Objective – Which lines hold the word "from"? Copy each one.

Available data –

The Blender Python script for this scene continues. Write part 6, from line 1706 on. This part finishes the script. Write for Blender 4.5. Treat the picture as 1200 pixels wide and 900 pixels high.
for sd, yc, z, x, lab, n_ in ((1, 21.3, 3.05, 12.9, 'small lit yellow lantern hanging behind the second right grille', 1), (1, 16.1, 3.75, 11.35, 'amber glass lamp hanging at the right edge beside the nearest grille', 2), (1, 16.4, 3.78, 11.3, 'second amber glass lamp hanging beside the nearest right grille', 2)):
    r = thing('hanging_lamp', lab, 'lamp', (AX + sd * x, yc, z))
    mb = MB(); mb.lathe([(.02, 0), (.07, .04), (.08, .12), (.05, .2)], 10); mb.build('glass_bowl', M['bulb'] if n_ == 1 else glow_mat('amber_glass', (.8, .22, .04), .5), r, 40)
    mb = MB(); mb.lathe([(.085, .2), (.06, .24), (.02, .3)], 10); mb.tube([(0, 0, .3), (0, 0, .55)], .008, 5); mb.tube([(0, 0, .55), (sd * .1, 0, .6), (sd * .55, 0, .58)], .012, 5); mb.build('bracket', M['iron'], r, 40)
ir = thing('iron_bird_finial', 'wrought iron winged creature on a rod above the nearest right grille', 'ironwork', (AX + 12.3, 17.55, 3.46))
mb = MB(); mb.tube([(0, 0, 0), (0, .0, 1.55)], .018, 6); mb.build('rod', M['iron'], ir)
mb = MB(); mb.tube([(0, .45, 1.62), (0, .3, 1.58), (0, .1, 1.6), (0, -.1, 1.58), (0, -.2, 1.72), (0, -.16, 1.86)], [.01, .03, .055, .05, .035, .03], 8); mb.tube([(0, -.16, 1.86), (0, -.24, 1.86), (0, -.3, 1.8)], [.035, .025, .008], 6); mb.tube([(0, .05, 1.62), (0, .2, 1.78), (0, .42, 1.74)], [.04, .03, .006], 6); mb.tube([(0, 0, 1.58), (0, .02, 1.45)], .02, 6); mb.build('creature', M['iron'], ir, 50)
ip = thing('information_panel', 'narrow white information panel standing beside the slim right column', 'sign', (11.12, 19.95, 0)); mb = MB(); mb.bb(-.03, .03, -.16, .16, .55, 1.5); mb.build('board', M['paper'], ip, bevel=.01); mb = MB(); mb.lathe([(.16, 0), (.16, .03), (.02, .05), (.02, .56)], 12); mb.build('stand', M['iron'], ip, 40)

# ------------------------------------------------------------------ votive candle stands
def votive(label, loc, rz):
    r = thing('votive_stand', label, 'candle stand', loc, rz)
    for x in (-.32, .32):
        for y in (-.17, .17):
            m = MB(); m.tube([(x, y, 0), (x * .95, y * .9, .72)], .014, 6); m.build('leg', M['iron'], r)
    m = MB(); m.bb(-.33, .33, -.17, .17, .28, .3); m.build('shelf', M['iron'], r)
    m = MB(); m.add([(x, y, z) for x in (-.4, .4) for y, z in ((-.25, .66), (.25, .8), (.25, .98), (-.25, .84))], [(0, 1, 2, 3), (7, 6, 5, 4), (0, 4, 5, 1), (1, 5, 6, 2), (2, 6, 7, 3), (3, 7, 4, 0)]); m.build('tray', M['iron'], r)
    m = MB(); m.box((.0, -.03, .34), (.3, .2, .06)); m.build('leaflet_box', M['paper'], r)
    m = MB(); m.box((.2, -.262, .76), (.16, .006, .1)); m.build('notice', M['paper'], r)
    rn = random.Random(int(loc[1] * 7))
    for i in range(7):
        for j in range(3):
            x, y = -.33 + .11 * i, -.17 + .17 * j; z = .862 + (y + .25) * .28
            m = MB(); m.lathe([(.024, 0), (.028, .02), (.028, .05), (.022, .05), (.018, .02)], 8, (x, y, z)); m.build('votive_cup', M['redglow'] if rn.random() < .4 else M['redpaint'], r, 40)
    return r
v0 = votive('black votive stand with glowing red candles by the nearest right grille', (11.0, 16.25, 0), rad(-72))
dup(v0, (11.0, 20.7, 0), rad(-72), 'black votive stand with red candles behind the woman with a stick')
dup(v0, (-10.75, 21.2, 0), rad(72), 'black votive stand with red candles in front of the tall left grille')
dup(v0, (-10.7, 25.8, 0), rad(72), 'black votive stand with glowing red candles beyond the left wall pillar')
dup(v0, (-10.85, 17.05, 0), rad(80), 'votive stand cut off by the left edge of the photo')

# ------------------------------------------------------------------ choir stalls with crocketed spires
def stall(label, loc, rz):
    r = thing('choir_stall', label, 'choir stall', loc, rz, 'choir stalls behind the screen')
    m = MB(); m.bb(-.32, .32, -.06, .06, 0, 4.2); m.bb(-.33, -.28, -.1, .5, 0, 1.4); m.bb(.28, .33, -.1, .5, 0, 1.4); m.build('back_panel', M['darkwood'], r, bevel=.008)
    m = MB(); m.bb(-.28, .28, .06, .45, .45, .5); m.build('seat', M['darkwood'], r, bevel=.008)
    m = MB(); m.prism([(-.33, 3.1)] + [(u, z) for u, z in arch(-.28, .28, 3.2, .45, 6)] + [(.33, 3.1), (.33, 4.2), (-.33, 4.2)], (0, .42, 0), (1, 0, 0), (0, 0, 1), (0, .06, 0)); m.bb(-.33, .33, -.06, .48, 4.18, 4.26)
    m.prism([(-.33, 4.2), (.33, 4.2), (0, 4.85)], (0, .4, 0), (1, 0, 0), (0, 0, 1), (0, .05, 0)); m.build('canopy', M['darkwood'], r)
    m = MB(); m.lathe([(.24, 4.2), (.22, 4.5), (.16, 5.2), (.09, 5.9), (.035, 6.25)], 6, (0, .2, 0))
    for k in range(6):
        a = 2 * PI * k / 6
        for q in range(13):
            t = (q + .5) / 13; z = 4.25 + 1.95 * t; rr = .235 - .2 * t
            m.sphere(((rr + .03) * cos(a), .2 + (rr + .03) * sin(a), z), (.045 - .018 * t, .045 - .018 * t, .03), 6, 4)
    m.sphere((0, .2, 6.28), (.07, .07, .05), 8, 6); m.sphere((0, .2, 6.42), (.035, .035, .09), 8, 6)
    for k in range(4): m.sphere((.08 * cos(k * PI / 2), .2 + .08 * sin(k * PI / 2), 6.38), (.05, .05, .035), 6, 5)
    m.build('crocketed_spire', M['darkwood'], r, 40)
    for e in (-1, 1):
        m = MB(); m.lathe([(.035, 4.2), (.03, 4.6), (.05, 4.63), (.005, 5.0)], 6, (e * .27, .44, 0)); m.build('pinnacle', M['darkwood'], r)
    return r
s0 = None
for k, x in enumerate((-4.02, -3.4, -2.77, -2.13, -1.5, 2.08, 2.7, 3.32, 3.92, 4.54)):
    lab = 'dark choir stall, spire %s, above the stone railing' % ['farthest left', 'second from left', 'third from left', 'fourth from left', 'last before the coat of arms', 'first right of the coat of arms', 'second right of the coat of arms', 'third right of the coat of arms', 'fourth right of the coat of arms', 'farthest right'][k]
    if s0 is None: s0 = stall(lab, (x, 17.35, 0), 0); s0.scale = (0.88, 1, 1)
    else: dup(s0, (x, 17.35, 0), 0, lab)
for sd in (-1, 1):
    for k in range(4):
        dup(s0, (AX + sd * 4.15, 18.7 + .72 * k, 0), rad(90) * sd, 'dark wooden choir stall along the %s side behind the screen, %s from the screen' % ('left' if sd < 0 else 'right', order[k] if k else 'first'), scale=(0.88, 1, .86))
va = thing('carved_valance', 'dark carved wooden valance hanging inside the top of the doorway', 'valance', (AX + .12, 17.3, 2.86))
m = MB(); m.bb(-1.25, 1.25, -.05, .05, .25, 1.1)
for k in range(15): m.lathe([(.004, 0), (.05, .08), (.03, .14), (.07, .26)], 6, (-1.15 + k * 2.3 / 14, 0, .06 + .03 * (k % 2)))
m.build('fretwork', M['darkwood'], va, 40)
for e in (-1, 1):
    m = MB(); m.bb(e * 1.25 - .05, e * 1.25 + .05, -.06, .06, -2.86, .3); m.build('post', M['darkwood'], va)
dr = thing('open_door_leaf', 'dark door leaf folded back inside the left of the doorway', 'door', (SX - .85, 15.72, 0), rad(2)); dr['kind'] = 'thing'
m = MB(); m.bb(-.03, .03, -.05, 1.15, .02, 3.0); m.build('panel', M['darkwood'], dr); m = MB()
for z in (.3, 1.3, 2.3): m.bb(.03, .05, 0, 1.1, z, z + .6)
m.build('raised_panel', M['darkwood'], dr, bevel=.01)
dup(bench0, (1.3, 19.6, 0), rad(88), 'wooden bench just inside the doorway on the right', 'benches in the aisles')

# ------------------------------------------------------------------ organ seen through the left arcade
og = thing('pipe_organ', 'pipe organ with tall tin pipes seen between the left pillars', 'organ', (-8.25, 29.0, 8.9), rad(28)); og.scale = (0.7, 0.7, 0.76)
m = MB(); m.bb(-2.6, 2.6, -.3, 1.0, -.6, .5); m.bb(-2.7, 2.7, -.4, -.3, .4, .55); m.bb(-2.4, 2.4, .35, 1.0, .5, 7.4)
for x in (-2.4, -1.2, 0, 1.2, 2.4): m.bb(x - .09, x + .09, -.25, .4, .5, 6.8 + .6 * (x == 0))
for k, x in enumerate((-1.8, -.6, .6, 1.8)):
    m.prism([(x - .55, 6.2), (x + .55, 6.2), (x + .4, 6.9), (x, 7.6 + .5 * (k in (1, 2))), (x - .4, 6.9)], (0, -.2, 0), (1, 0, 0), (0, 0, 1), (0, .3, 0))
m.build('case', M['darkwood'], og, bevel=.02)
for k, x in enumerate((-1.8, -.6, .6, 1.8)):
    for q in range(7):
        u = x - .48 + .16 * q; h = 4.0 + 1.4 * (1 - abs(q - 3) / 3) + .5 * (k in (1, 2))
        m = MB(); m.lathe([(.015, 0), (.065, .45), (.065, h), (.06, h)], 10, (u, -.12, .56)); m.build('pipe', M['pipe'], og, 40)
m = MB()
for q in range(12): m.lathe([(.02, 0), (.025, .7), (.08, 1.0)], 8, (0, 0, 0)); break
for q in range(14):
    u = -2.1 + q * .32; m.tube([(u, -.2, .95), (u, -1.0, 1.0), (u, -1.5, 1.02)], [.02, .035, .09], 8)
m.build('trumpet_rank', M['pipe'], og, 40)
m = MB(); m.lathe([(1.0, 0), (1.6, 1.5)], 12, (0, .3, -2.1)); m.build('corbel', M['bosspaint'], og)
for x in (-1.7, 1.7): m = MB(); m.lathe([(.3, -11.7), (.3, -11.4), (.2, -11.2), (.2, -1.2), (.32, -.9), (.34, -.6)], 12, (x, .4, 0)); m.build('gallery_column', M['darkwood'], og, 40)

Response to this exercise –
The Blender Python script for this scene continues. Write part 6, from line 1706 on. This part finishes the script. Write for Blender 4.5. Treat the picture as 1200 pixels wide and 900 pixels high.
    lab = 'dark choir stall, spire %s, above the stone railing' % ['farthest left', 'second from left', 'third from left', 'fourth from left', 'last before the coat of arms', 'first right of the coat of arms', 'second right of the coat of arms', 'third right of the coat of arms', 'fourth right of the coat of arms', 'farthest right'][k]
        dup(s0, (AX + sd * 4.15, 18.7 + .72 * k, 0), rad(90) * sd, 'dark wooden choir stall along the %s side behind the screen, %s from the screen' % ('left' if sd < 0 else 'right', order[k] if k else 'first'), scale=(0.88, 1, .86))